Trustee James Giddens, of bankruptcy specialists Hughes Hubbard & Reed, has won court permission to probe the company's directors, as well as investors. Other regulators including the Commodity Futures Trading Commission and the Securities and Exchange Commission are also investigating, as is the FBI. Let's hope they get some answers - including whether MF Global exploited customers' segregated accounts and if so why. If so, how was it able to use the funds to stem off its impending insolvency?

While the Dodd-Frank financial reforms, forged out of the global financial crisis, are yet to take full effect, it is unlikely they would have prevented the MF Global collapse.

Perhaps it is time for the second wave of legislative reform and a full assessment of whether the Investment Company Act of 1940, which requires extensive disclosure and independently audited financial statements for these sorts of publicly traded funds, adequately protects mum and dad investors.

At the very least it is time to get our lesson books out and revise the notes we made back in 2008. Investments offering high returns are by their nature high risk.

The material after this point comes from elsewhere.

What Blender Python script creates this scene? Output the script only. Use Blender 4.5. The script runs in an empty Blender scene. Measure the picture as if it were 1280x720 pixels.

How much responsibility directors, effectively part-time members of a company, are expected to take for investments should also be examined. Can someone not living and breathing the day-to-day running of a company confidently approve billions of dollars of investment? If boards are to carry this responsibility then there also needs to be greater accountability when things go wrong.

MF Global is said to be the first corporate corpse attributable to the European debt crisis. If more follow it will be hard to ignore the need for a second round of reform.

A crisis is a terrible thing to waste. Particularly a second time.